State Treasurer Shawn T. Wooden announced today that Standard & Poor’s has elevated its outlook on Connecticut’s General Obligation bonds credit rating from “stable” to “positive,” and affirmed the state’s outstanding bond rating at “A.”

The action is the first positive outlook or credit rating upgrade for Connecticut’s GO Bonds since 2001.

It comes less than a week after Wooden, Gov. Ned Lamont and Office of Policy and Management Secretary Melissa McCaw made presentations to all four national credit rating agencies at the State Capitol last Wednesday and Thursday.

The presentations highlighted the state’s improving economy, fiscal controls on bonding in the governor’s proposed budget, increases in the Budget Reserve Fund and Common Cash Pool, and the treasurer’s plan to restructure the underfunded Teachers’ Retirement Fund.

“This positive change in Connecticut’s credit outlook is another significant step in the right direction that is drawing notice on a national level,” Wooden said. “The next step is to follow through on plans to address our current economic challenges and continue building a stable foundation for future growth and financial sustainability.”

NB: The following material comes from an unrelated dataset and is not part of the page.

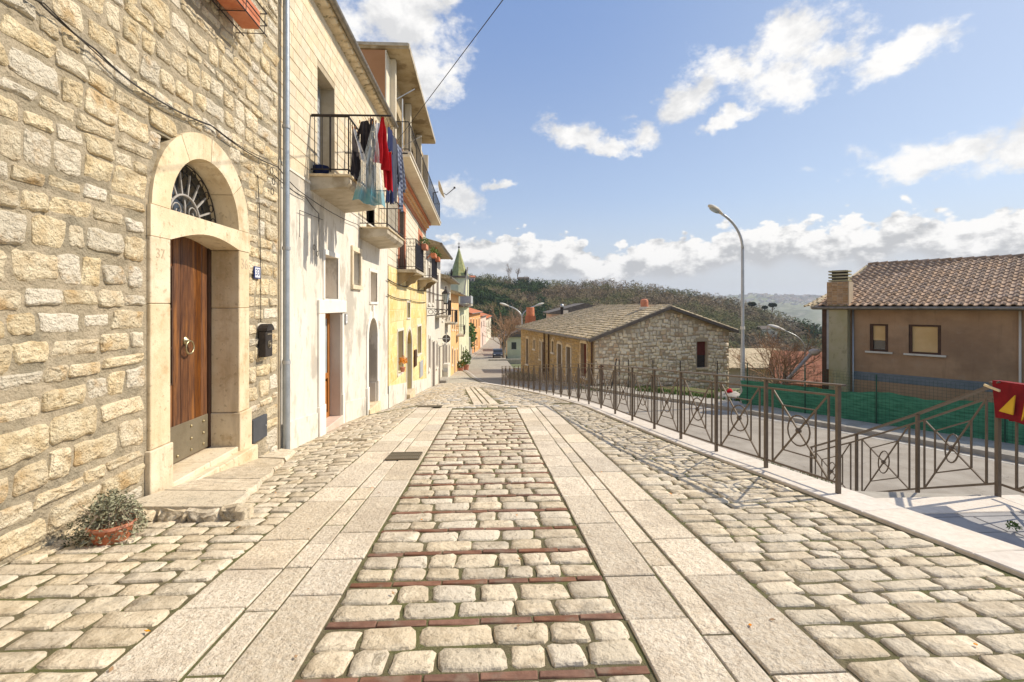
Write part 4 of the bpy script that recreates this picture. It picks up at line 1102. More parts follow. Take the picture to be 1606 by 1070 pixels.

Those plans were also cited by S&P in its report on the upgrade.

“Our positive outlook reflects the increased likelihood that Connecticut will preserve recently replenished reserves at what we view as strong levels,” the report said, “and that the state’s high debt levels could moderate if the governor’s proposal for a new debt diet is carried through into policy.”

The state is preparing to sell $850 million of General Obligation bonds during the last week of March.  A positive outlook is an indication that a credit rating agency sees a higher likelihood of a credit rating upgrade over the medium term.

The other three credit rating agencies have affirmed their credit ratings and outlooks at existing levels, with Moody’s at A1 with a stable outlook, Fitch at A+ with a stable outlook, and Kroll Bond Ratings at AA- with a negative outlook.